→ **PROMPT**
Repeat the whole listing exactly.

→ **DATASET EXTRACT**
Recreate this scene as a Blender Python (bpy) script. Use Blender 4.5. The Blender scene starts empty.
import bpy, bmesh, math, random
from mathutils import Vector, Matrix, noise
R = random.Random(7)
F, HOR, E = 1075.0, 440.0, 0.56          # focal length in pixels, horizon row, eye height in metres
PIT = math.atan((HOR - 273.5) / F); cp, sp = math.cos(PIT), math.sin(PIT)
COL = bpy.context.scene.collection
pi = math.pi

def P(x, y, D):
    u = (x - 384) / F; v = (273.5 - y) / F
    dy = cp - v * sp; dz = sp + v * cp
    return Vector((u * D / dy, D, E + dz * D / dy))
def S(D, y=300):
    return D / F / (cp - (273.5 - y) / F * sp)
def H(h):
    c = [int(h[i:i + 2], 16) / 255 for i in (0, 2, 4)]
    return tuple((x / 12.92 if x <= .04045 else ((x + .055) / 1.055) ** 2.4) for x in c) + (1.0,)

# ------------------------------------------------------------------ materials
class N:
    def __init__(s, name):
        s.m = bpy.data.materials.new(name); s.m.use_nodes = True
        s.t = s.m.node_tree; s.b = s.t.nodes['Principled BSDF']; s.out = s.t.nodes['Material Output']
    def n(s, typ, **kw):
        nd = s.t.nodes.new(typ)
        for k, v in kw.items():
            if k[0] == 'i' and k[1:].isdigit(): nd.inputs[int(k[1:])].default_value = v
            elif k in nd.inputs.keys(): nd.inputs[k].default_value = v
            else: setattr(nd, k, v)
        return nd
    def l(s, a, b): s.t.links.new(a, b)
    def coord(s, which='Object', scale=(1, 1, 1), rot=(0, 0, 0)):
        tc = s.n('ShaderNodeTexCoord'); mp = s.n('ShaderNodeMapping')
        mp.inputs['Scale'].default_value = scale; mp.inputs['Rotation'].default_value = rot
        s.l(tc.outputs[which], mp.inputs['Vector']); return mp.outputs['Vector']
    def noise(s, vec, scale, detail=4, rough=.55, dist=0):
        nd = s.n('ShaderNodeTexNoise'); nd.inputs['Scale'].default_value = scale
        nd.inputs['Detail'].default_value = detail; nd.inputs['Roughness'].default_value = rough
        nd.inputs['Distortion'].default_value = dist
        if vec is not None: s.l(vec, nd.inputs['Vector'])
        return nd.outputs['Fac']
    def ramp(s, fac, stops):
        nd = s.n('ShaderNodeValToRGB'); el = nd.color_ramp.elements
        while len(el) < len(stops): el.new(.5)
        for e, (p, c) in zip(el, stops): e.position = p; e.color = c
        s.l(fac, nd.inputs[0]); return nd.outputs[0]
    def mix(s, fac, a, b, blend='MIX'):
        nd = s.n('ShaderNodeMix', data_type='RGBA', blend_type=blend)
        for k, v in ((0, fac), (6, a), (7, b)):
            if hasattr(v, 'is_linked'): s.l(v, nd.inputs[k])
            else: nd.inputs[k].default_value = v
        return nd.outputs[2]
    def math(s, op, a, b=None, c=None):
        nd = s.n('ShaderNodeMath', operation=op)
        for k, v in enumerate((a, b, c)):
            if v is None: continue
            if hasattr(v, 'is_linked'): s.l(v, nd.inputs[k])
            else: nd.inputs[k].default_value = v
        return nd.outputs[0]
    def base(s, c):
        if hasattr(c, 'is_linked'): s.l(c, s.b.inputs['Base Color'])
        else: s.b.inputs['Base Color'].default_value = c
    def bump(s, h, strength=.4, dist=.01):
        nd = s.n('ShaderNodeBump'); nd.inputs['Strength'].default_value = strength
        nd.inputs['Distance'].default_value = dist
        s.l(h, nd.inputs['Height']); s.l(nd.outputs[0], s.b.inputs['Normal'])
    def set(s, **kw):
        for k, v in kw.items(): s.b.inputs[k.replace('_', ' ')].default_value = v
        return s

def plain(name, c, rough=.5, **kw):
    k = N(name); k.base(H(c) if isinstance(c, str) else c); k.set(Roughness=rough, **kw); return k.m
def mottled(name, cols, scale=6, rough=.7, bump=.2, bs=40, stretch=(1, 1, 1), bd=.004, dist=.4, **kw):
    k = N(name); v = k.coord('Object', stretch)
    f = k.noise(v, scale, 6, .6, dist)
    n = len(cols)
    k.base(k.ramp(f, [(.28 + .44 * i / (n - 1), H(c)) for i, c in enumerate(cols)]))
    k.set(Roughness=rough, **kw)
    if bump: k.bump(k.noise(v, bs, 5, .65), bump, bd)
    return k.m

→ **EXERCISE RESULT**
Recreate this scene as a Blender Python (bpy) script. Use Blender 4.5. The Blender scene starts empty.
import bpy, bmesh, math, random
from mathutils import Vector, Matrix, noise
R = random.Random(7)
F, HOR, E = 1075.0, 440.0, 0.56          # focal length in pixels, horizon row, eye height in metres
PIT = math.atan((HOR - 273.5) / F); cp, sp = math.cos(PIT), math.sin(PIT)
COL = bpy.context.scene.collection
pi = math.pi

def P(x, y, D):
    u = (x - 384) / F; v = (273.5 - y) / F
    dy = cp - v * sp; dz = sp + v * cp
    return Vector((u * D / dy, D, E + dz * D / dy))
def S(D, y=300):
    return D / F / (cp - (273.5 - y) / F * sp)
def H(h):
    c = [int(h[i:i + 2], 16) / 255 for i in (0, 2, 4)]
    return tuple((x / 12.92 if x <= .04045 else ((x + .055) / 1.055) ** 2.4) for x in c) + (1.0,)

# ------------------------------------------------------------------ materials
class N:
    def __init__(s, name):
        s.m = bpy.data.materials.new(name); s.m.use_nodes = True
        s.t = s.m.node_tree; s.b = s.t.nodes['Principled BSDF']; s.out = s.t.nodes['Material Output']
    def n(s, typ, **kw):
        nd = s.t.nodes.new(typ)
        for k, v in kw.items():
            if k[0] == 'i' and k[1:].isdigit(): nd.inputs[int(k[1:])].default_value = v
            elif k in nd.inputs.keys(): nd.inputs[k].default_value = v
            else: setattr(nd, k, v)
        return nd
    def l(s, a, b): s.t.links.new(a, b)
    def coord(s, which='Object', scale=(1, 1, 1), rot=(0, 0, 0)):
        tc = s.n('ShaderNodeTexCoord'); mp = s.n('ShaderNodeMapping')
        mp.inputs['Scale'].default_value = scale; mp.inputs['Rotation'].default_value = rot
        s.l(tc.outputs[which], mp.inputs['Vector']); return mp.outputs['Vector']
    def noise(s, vec, scale, detail=4, rough=.55, dist=0):
        nd = s.n('ShaderNodeTexNoise'); nd.inputs['Scale'].default_value = scale
        nd.inputs['Detail'].default_value = detail; nd.inputs['Roughness'].default_value = rough
        nd.inputs['Distortion'].default_value = dist
        if vec is not None: s.l(vec, nd.inputs['Vector'])
        return nd.outputs['Fac']
    def ramp(s, fac, stops):
        nd = s.n('ShaderNodeValToRGB'); el = nd.color_ramp.elements
        while len(el) < len(stops): el.new(.5)
        for e, (p, c) in zip(el, stops): e.position = p; e.color = c
        s.l(fac, nd.inputs[0]); return nd.outputs[0]
    def mix(s, fac, a, b, blend='MIX'):
        nd = s.n('ShaderNodeMix', data_type='RGBA', blend_type=blend)
        for k, v in ((0, fac), (6, a), (7, b)):
            if hasattr(v, 'is_linked'): s.l(v, nd.inputs[k])
            else: nd.inputs[k].default_value = v
        return nd.outputs[2]
    def math(s, op, a, b=None, c=None):
        nd = s.n('ShaderNodeMath', operation=op)
        for k, v in enumerate((a, b, c)):
            if v is None: continue
            if hasattr(v, 'is_linked'): s.l(v, nd.inputs[k])
            else: nd.inputs[k].default_value = v
        return nd.outputs[0]
    def base(s, c):
        if hasattr(c, 'is_linked'): s.l(c, s.b.inputs['Base Color'])
        else: s.b.inputs['Base Color'].default_value = c
    def bump(s, h, strength=.4, dist=.01):
        nd = s.n('ShaderNodeBump'); nd.inputs['Strength'].default_value = strength
        nd.inputs['Distance'].default_value = dist
        s.l(h, nd.inputs['Height']); s.l(nd.outputs[0], s.b.inputs['Normal'])
    def set(s, **kw):
        for k, v in kw.items(): s.b.inputs[k.replace('_', ' ')].default_value = v
        return s

def plain(name, c, rough=.5, **kw):
    k = N(name); k.base(H(c) if isinstance(c, str) else c); k.set(Roughness=rough, **kw); return k.m
def mottled(name, cols, scale=6, rough=.7, bump=.2, bs=40, stretch=(1, 1, 1), bd=.004, dist=.4, **kw):
    k = N(name); v = k.coord('Object', stretch)
    f = k.noise(v, scale, 6, .6, dist)
    n = len(cols)
    k.base(k.ramp(f, [(.28 + .44 * i / (n - 1), H(c)) for i, c in enumerate(cols)]))
    k.set(Roughness=rough, **kw)
    if bump: k.bump(k.noise(v, bs, 5, .65), bump, bd)
    return k.m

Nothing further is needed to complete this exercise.